Fig. 2.
To construct this pretty little pneumatic toy, take a square piece of stiff card, or sheet copper or brass, about two and a half or three inches in diameter, and cut it out spirally, so as to resemble a snake, as in the engraving (fig. 1.). Then paint the body on each side of the card the colours of a snake; take it by the two ends, and draw out the spiral till the distance from head to tail is six or seven inches, as in fig. 2. Next, provide a slender piece of wood on a stand, and fix a sharp needle at its summit; push the rod up through the spiral, and let the end of the spiral rest upon the summit of the needle. Now place the apparatus as nearly as possible to the edge of the mantel-shelf above the fire, and the snake will begin to revolve in the direction of its head; and, if the fire be strong, or the current of heated air which ascends from it is made powerful, by two or three persons coming near it, so as to concentrate the current, the snake will revolve very rapidly. The rod a, b, should be painted, so as to resemble a tree, which the snake will appear to climb; or, the snake may be suspended by a thread from the ceiling, over the current of air from a lamp. Two snakes may be made to turn round in opposite directions, by merely drawing out the spiral of one from the upper side, and of the other from the under side of the figure, and fixing them, of course, on separate rods.
THE PNEUMATIC PHIAL.
Provide a phial one-fourth filled with any coloured water, and with a glass tube passing through the cork, or cemented into the neck of the phial, so as to be air-tight; the tube may reach to within a quarter of an inch of the bottom of the phial, so as to dip below the surface of the liquid. Hold this little instrument before the fire, or plunge it into hot water, when the air that is in the phial will expand, and force up the coloured liquor into the tube.
RESIN BUBBLES.
Dip the bowl of a tobacco-pipe into melted resin, hold the pipe in a vertical position, and blow through it; when bubbles of various sizes will be formed, of a brilliant silvery hue, and in a variety of colours.
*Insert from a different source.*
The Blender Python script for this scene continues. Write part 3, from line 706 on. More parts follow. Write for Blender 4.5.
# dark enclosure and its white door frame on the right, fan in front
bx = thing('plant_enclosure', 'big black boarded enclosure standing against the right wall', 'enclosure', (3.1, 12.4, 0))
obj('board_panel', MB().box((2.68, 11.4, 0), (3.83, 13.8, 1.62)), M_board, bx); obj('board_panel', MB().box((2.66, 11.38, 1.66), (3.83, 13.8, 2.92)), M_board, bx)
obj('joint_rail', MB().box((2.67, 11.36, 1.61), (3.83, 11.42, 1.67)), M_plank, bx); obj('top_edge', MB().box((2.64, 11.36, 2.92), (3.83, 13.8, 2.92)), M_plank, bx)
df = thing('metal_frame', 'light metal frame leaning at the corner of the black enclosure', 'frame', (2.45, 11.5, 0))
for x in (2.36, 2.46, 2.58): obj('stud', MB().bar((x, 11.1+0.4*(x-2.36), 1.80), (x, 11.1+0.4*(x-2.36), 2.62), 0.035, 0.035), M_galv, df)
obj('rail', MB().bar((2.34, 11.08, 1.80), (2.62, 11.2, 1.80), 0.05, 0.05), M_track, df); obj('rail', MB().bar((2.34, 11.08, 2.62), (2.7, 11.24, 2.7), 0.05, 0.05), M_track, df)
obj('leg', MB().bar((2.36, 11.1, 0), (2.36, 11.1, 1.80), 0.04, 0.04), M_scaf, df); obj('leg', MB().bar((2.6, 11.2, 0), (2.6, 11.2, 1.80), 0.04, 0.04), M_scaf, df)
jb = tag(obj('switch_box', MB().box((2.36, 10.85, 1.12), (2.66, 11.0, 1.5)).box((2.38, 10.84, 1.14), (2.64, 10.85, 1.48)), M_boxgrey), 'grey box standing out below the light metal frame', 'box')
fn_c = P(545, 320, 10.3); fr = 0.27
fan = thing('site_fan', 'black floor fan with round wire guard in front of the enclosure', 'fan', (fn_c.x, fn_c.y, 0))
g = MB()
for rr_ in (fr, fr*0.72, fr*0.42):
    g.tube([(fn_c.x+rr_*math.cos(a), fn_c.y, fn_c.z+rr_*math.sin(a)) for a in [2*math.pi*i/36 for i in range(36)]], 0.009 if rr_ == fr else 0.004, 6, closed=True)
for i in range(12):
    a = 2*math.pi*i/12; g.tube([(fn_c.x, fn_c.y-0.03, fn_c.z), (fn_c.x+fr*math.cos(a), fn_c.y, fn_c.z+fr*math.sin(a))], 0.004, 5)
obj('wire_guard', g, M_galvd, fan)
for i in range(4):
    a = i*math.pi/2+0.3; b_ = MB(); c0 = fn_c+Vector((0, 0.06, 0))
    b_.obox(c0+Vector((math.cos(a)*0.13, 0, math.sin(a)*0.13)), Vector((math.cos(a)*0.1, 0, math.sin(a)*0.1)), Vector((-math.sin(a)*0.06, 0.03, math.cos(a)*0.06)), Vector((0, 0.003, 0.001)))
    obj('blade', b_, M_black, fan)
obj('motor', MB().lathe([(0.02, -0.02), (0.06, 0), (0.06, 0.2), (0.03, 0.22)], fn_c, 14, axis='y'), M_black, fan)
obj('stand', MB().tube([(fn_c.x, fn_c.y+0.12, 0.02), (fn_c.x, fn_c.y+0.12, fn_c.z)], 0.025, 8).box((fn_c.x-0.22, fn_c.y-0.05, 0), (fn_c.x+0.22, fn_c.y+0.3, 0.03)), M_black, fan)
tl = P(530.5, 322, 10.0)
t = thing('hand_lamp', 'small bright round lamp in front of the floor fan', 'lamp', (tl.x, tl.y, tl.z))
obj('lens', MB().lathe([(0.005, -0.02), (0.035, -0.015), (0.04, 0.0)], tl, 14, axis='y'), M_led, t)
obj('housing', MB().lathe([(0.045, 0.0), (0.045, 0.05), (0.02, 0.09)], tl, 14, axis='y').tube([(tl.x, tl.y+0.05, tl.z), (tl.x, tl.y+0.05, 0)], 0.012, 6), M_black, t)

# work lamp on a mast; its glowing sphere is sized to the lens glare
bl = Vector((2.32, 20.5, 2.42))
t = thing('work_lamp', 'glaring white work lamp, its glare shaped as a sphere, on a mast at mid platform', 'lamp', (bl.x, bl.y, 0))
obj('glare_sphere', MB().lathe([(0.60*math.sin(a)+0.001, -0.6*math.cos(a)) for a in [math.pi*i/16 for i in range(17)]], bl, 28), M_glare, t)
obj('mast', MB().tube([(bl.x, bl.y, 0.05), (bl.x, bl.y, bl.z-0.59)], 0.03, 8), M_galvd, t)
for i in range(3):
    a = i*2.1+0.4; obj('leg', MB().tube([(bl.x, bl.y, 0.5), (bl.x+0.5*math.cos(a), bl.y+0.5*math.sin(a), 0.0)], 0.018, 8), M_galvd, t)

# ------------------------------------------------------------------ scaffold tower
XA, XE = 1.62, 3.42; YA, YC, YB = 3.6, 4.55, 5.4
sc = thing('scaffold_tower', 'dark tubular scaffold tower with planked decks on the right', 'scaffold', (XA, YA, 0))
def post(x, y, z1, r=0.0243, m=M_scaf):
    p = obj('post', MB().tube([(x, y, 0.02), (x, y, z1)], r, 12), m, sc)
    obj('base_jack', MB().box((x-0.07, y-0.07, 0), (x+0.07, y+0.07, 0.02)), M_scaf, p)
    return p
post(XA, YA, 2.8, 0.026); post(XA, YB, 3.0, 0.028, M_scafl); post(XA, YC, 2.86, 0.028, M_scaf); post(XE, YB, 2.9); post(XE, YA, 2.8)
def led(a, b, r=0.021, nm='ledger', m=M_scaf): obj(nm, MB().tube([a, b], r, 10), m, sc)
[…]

MOISTURE OF THE ATMOSPHERE.
Moisture is always present in the air, even when it is driest. To prove this, press a piece of sheet copper into the form of a cup; place on it a piece of phosphorus, thoroughly dried between blotting-paper; put the cup on a dry plate, and beside it a small piece of quick-lime; turn over it a glass tumbler, and leave it for ten minutes, that the lime may remove all moisture from the included air; take off the tumbler, touch the phosphorus with a hot wire, and instantly replace the glass; when a dry solid will be formed, resembling snow. As soon as the flame is extinct, examine the plate; when the solid will, in a very short time, attract so much water from the air, that it will pass into small drops of liquid.